Not to say that cheating didn't happen elsewhere. Check out the front-end sheet metal of the Trans-Am Boss 302s. Use of the headlight holes for brake ducting. The inline Autolite carb. There were some good minds at Holman-Moody, Kar Kraft, Bud Moore, etc.

> "What? The fuel tank capacity can't have an inflated basketball in it that springs a leak during the race, leaving us with more fuel capacity?"

Pardon my ignorance- what is the motivation for temporarily reducing the fuel capacity in this example? And why was it disallowed?

  • Fuel tank capacity is required to be 10 gallons. Say, 20 laps or so.

    They check, at the tech inspection, that your tank doesn't hold more than 10 gallons.

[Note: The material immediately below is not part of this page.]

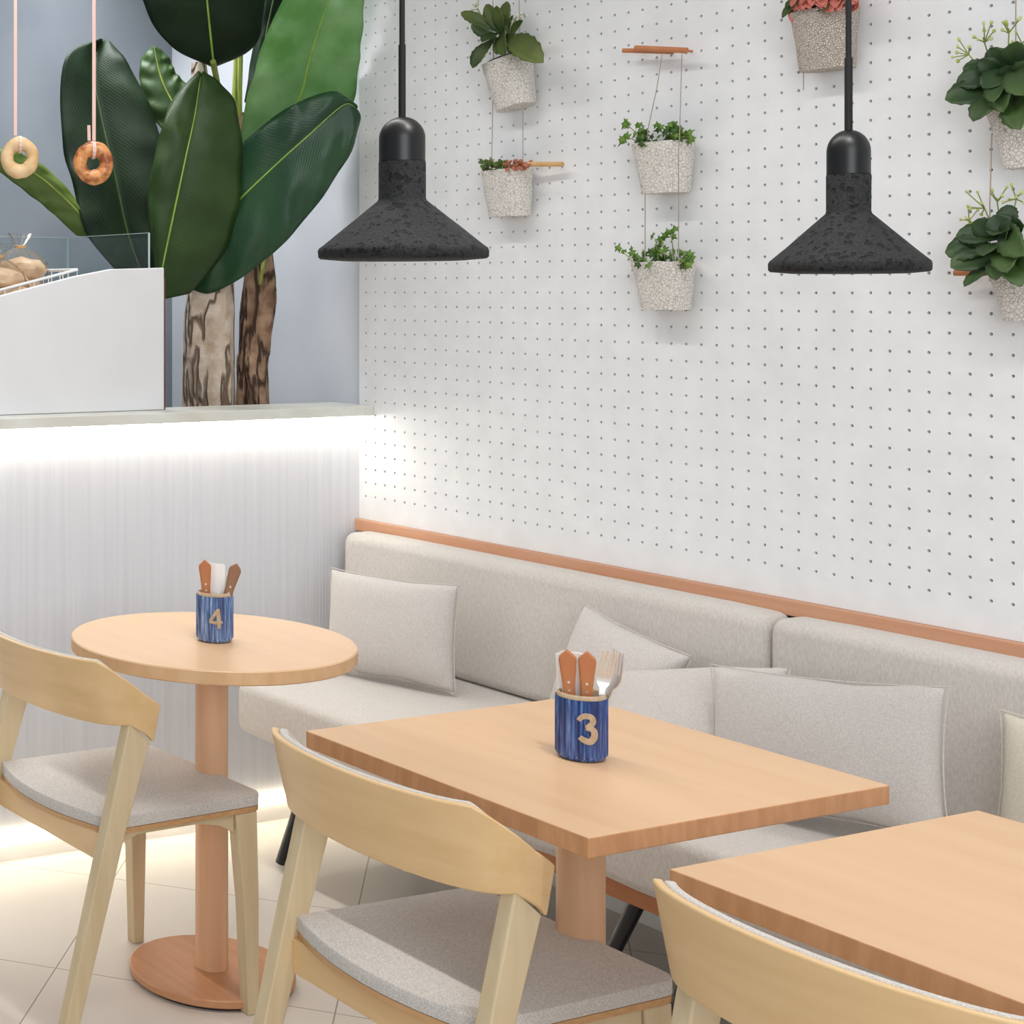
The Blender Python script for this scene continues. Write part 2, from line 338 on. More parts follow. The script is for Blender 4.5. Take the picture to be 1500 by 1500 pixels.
def rounded(x0, x1, y0, y1, r, n=5):
    pts = []
    for cx, cy, a in ((x1-r, y0+r, -pi/2), (x1-r, y1-r, 0), (x0+r, y1-r, pi/2), (x0+r, y0+r, pi)):
        for i in range(n+1): pts.append((cx+r*cos(a+pi/2*i/n), cy+r*sin(a+pi/2*i/n)))
    return pts

# ------------------------------------------------------------------ the setting
struct('floor', box(-1.15, 5.2, -5.5, .12, -.05, 0), 'tiles', smooth=False)
struct('ceiling', box(-1.15, 5.2, -3.2, .12, 3.0, 3.08), 'white', smooth=False)
struct('wall_back', box(0, 5.2, .036, .12, 0, 3.0), 'white', smooth=False)
struct('wall_alcove', box(-1.15, 0, .036, .12, 0, 3.0), 'plaster', smooth=False)
struct('wall_left', box(-1.15, -1.0, -5.5, .036, 0, 3.0), 'slate', smooth=False)
struct('baseboard_back', box(.03, 5.2, .022, .036, 0, .08), 'white', smooth=False)

# pegboard: every hole is cut through the sheet
HS = .03976
def pegboard():
    bm = bmesh.new(); NX, NZ = 82, 51; x0 = .028-HS/2; z0 = .9205-HS/2; K = 8; r = .0036; dp = .011
    gv = {}
    def G(i, j):
        if (i, j) not in gv: gv[(i, j)] = bm.verts.new((x0+i*HS, 0, z0+j*HS))
        return gv[(i, j)]
    for i in range(NX):
        for j in range(NZ):
            cx, cz = x0+(i+.5)*HS, z0+(j+.5)*HS
            h = [bm.verts.new((cx+r*cos(2*pi*(k+.5)/K), 0, cz+r*sin(2*pi*(k+.5)/K))) for k in range(K)]
            g = [bm.verts.new((v.co.x, dp, v.co.z)) for v in h]
            c = [G(i+1, j+1), G(i, j+1), G(i, j), G(i+1, j)]
            for q in range(4):          # quadrants; each corner sees three hole points
                a, b2, d = h[(2*q)], h[(2*q+1)], h[(2*q+2) % K]
                bm.faces.new((c[q], b2, a)); bm.faces.new((c[q], d, b2)) ; bm.faces.new((c[q], c[(q+1) % 4], d))
            for k in range(K): bm.faces.new((h[k], h[(k+1) % K], g[(k+1) % K], g[k]))
    x1, z1 = x0+NX*HS, z0+NZ*HS
    return bm, x0, x1, z0, z1
bm, px0, px1, pz0, pz1 = pegboard()
peg = thing('pegboard', 'large white pegboard with a grid of small holes above the wooden rail', 'pegboard', (0, 0, 0))
obj('perforated_sheet', bm, 'board', peg, smooth=False)
e = bmesh.new(); box(0, px0, 0, .011, .852, pz1, e); box(px0, px1, 0, .011, .852, pz0, e); box(px1, px1+.01, 0, .011, .852, pz1, e)
obj('border', e, 'board', peg, smooth=False)
obj('backing', box(.0, px1, .0135, .034, .852, pz1), 'dark', peg, smooth=False)  # dark sheet added so the holes look shaded inside
e = struct('trim_1', box(.001, px1, -.018, .034, .818, .8515), 'trim', bevel=.002, smooth=False); e.modifiers[0].segments = 2

# service counter
cb = thing('counter_base', 'white vertically ribbed counter front lit by strips above and below', 'counter', (0, -1.2, 0))
bm = bmesh.new()
ys = []; y = -2.35
prof = []
rb = random.Random(3)
while y < .03:
    w = rb.uniform(.0075, .0125)
    prof += [(y, 0), (y+w*.3, .0004*rb.uniform(.3, 1)), (y+w*.7, .0004*rb.uniform(.3, 1))]; y += w
prof.append((.035, 0))
lo = [bm.verts.new((d, y+1.2, .085)) for y, d in prof]; hi = [bm.verts.new((d, y+1.2, 1.157)) for y, d in prof]
for i in range(len(prof)-1): bm.faces.new((lo[i], lo[i+1], hi[i+1], hi[i]))
bk = [bm.verts.new((-.02, prof[0][0]+1.2, .085)), bm.verts.new((-.02, prof[-1][0]+1.2, .085)), bm.verts.new((-.02, prof[-1][0]+1.2, 1.157)), bm.verts.new((-.02, prof[0][0]+1.2, 1.157))]
bm.faces.new(bk); bm.faces.new([bk[0], bk[1]]+lo[::-1]); bm.faces.new([bk[3], bk[2]]+hi[::-1])
obj('ribbed_panel', bm, 'ribbed', cb, smooth=False)
e = bmesh.new(); box(-.11, -.021, -1.15, 1.235, 0.0, 1.157, e); box(-.55, -.11, -1.15, .55, 0, 1.157, e)
obj('carcass', e, 'white', cb, smooth=False)
led = emis('led_strip', (1, .86, .62), 11.0)
obj('led_strip', box(.003, .014, -1.14, 1.235, .062, .072), led, cb, smooth=False)
e = bmesh.new(); box(-.021, .0, -1.15, 1.235, 0, .085, e); obj('toe_kick', e, 'white', cb, smooth=False)
ct = thing('countertop', 'pale slab countertop over the ribbed counter front', 'countertop', (0, -1.2, 1.158))
e = bmesh.new(); box(-.12, .062, -1.17, 1.199, 0, .029, e); box(-.56, -.12, -1.17, .56, 0, .029, e)
obj('slab', e, 'counter', ct, smooth=False, bevel=.002)
led2 = emis('led_strip_top', (1, .94, .82), 26.0)
obj('led_strip', box(.012, .03, -1.16, 1.19, -.007, -.001), led2, ct, smooth=False)

# ------------------------------------------------------------------ display case on the counter
CX = -.03; TOP = 1.187
case = thing('display_case', 'white display case with glass end pane on the countertop', 'display case', (CX, -1.0, TOP))
out = [(-.9, .001), (.338, .001), (.338, .40), (.165, .395), (.05, .375), (-.2, .318), (-.9, .16)]
obj('front_panel', prism(out, -.018, 0, 'x'), 'panel', case, smooth=False, bevel=.003)
obj('wood_edge', prism([(.3385, .001), (.344, .001), (.344, .37), (.3385, .37)], -.5, -.004, 'x'), 'brown', case, smooth=False)
obj('sloped_shelf', prism([(-.9, .03), (-.05, .25), (.2, .30), (.2, .31), (-.05, .262), (-.9, .045)], -.5, -.02, 'x'), 'white', case, smooth=False)
p = obj('glass_pane', box(-.51, -.07, .331, .3365, .001, .499), 'glass', case, smooth=False)
e = bmesh.new(); box(-.51, -.07, .331, .3365, .4991, .5006, e); box(-.512, -.5101, .331, .3365, .001, .5006, e); box(-.0699, -.068, .331, .3365, .38, .5006, e)
obj('pane_edge', e, 'gedge', p, smooth=False)
p = obj('glass_pane', box(-.515, -.511, -.9, .329, .001, .499), 'glass', case, smooth=False)
obj('pane_edge', box(-.515, -.511, -.9, .329, .4991, .5006), 'gedge', p, smooth=False)

# wire basket on the sloped shelf
bk = thing('wire_basket', 'white wire basket of bagged bread behind the sloped display panel', 'basket', (-.05, -1.02, TOP+.262))
SL = .235
def bw(x, y, z): return (x, y, z+y*SL+.002)
bm = bmesh.new()
for z, r in ((.105, .004), (.06, .002), (.006, .003)):
    for a, b in (((-.03, .105), (-.03, -.45)), ((-.40, .105), (-.40, -.45)), ((-.03, .105), (-.40, .105)), ((-.03, -.45), (-.40, -.45))):
        tube([bw(*a, z), bw(*b, z)], r, 6, bm)
obj('rim', bm, 'wire', bk)
bm = bmesh.new()
for i in range(14):
    y = .105-.0455*i
    for x in (-.03, -.40): tube([bw(x, y, .006), bw(x, y, .105)], .0018, 5, bm)
    tube([bw(-.03, y, .006), bw(-.40, y, .006)], .0018, 5, bm)
for i in range(9):
    x = -.03-.046*i; tube([bw(x, .105, .006), bw(x, .105, .105)], .0018, 5, bm)
obj('wires', bm, 'wire', bk)
def blob(c, r, seed=0, amp=.08, fr=9, bm=None, sub=3):
    bm = bm or bmesh.new(); g = bmesh.ops.create_icosphere(bm, subdivisions=sub, radius=1)
    for v in g['verts']:
        n = 1+amp*noise.noise(v.co*fr*.25+Vector((seed*3.1, seed, 0)))
        v.co = Vector((v.co.x*r[0]*n, v.co.y*r[1]*n, v.co.z*r[2]*n))+Vector(c)
    return bm
def bread_bag(loc, rz, label):
    t = thing('bread_bag', label, 'bread', loc, rz, 'bags of buns in the basket')
    for i, (c, r) in enumerate((((0, 0, .04), (.075, .072, .04)), ((.004, .002, .098), (.07, .066, .034)), ((.03, -.055, .05), (.05, .035, .036)))):
        obj('bun', blob(c, r, i+1, .16, 10), 'bun', t)
    prof = [(.0, -.001), (.06, 0), (.082, .03), (.082, .08), (.072, .12), (.04, .145), (.014, .158), (.012, .165), (.03, .185), (.042, .2)]
    f = lambda r, z, a: r*(1+.08*sin(7*a+z*60)+(.15*sin(11*a) if z > .13 else 0))
    obj('plastic_film', lathe(prof, 40, fn=f), 'film', t)
    t.scale = (1.02,)*3
    obj('tie', lathe([(.0135, .158), (.0165, .159), (.0165, .165), (.0135, .166)], 16), 'dowel2', t)
    return t
bb = bread_bag((-.275, -.985, TOP+.262+.035*SL+.026), .3, 'clear bag of buns with twisted neck at the right end of the wire basket')
dup(bb, (-.168, -1.118, TOP+.262-.098*SL+.026), 1.4, 'clear bag of buns at the left edge of the wire basket')

# hanging bagels
def bagel(loc, R, r, mat, label, seed):
    bm = bmesh.new(); nu, nv = 48, 20; vs = []
    for i in range(nu):
        a = 2*pi*i/nu
        k = 1+.16*noise.noise(Vector((cos(a)*1.4+seed, sin(a)*1.4, seed)))
        ring = []
        for j in range(nv):
            b = 2*pi*j/nv; rr = r*k*(1+.1*noise.noise(Vector((cos(a)*3, sin(a)*3+seed, b))))
            q = R+rr*cos(b); ring.append(bm.verts.new((q*cos(a), rr*.95*sin(b), q*sin(a)*1.08)))
        vs.append(ring)
    for i in range(nu):
        for j in range(nv): bm.faces.new((vs[i][j], vs[(i+1) % nu][j], vs[(i+1) % nu][(j+1) % nv], vs[i][(j+1) % nv]))
    o = obj('bagel', bm, mat, loc=loc); o.rotation_euler = (0, 0, YAW-.15)
    return tag(o, label, 'bagel', 'hanging bagels')
def strap(pts, w, th, bm, side=RGT):
    rings = []
    n = len(pts); pts = [Vector(p) for p in pts]
    for i, p in enumerate(pts):
        t = (pts[min(i+1, n-1)]-pts[max(i-1, 0)]).normalized(); s = side; nn = t.cross(s).normalized()
        rings.append([p-s*w/2-nn*th/2, p+s*w/2-nn*th/2, p+s*w/2+nn*th/2, p-s*w/2+nn*th/2])
    return loft(rings, bm)
b1 = spot(29, 231, 4.42); bagel(b1, .035, .0175, 'bagel1', 'pale golden bagel hanging leftmost on a pink ribbon', 1.3)
b2 = spot(136.5, 239, 4.42); bagel(b2, .036, .018, 'bagel2', 'dark toasted bagel hanging on a pink ribbon before the big plant', 4.7)
def ribbon(c, du, r, w, label, tail):
    bm = bmesh.new(); t = c+UP*.036; loop = []
    N = -FWD
    for i in range(13):
        a = pi*(.5)+2*pi*i/12*.92+.12
        loop.append(t+N*(cos(a)*(r+.003))+UP*(sin(a)*(r+.003)))
    strap(loop, w, .0012, bm)
    top = t+UP*(r+.004)+RGT*du
    strap([top+N*.001, top+UP*.4+N*.001, Vector((top.x, top.y, 3.0))], w, .0012, bm)
    if tail: strap([t+UP*(r+.004)-RGT*.011, t+UP*(r+.046)-RGT*.012], w*.9, .0012, bm)
    return tag(obj('hanging_ribbon', bm, 'ribbon', smooth=False), label, 'ribbon', 'pink ribbons')
ribbon(b1, -.012, .0205, .0085, 'thin pink ribbon holding the pale bagel', False)
ribbon(b2, .002, .0215, .0095, 'pink ribbon with a short tail holding the dark bagel', True)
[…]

Great.

    Except, once you deflate the basketball (or get creative with routing fuel lines all over the car), you actually have 11-12 gallons onboard.

    Which means, at the end of the race, when everyone else has to pit, you can make the "risky option" to skip the final pit stop, keep rolling, and, well, surprise of surprise, make it over the line (in first place) before you flame out.

  • Your fuel tank was only allowed to hold a certain amount of fuel because if you had more, you could go farther between pit stops, thereby covering more laps while the other drivers were stopped for gas.

    He would temporarily meet the small tank regulations during inspection, but under race conditions, the ball would burst, allowing for more space in the tank, which would get filled up with more fuel than his competitors at the first pit stop.

  • I assume the rule book specified a maximum fuel tank size, to ensure that teams were making roughly equal pit stops for refueling, etc. Installing a larger fuel tank with the volume taken up by an adjustable air reservoir means the tank starts at legal capacity, and increases in capacity after the race begins, allowing fewer stops for refueling.

  • When you qualify, your fuel tank is only allowed to hold X gallons. With the basketball inside, it held X gallons.

    When the basketball sprang a leak and deflated, the tank held X+Y gallons, netting a slight advantage between pit stops (an extra lap or two over 500 miles adds up)

  • Fuel capacities are reduced to minimize the fire in fiery crashes. But lower fuel capacity means more pit stops, which the racer wants to minimize.

    Temporarily reducing fuel capacity means the car passes tech inspection, but really has more capacity.

  • I suspect that it increased the fuel capacity from the nominal "max" at race start, so when you hit a pit stop you can put more in.